It’s Enough To Turn Me Into Mickey Kaus
Despite my neoliberal tendencies, I don’t think that teachers unions are the core source of problems in our educational system. Sure, I think their incentives are such that they’ll rarely support educational policy that’s primarily in the interest of students, but self interested actors are the nature of politics, so I can hardly hold that against teachers unions. Also, I think undeserved demonization is a good way to embitter the unions against any type of reform, which wouldn’t help anyone.

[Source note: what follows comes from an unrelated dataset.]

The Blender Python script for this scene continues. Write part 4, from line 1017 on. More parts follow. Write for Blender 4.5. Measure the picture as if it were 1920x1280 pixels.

But then there’s deserved demonization, and the unions deserved to be demonized for what’s happening in DC. The Washington district of the AFL-CIO is slamming Adrian Fenty as a “budget-shattering, union-busting, promise-breaking political boss” whose “hostility to workers and unions is completely at odds with the Democratic Party’s long-standing commitment to these major constituency groups.”So what has Fenty done to draw the unions’ ire? He said this at a pre-convention educational panel:
“The American Federation of Teachers, which I don’t think does anything for the people of the District of Columbia, is weighing in against it,” Fenty reportedly said during a pre-convention panel on education reform. “And the only thing I can think of is that the heads of the union, they want to keep their jobs.”
What they’re really complaining about is that Fenty won without their endorsement and that Michelle Rhee is pushing through a plan that would allow teachers to get on a track to be paid more according to performance, not seniority. Exactly why the AFL-CIO needs to get involved in this local spat is beyond me. At a time when unions are historically weak, do they really want to align themselves with the status quo of Washington DC?. As Ryan Avent says, “When everyone in the city is sick to death of the status quo, defending the status quo is not a good way improve people’s opinion of you.”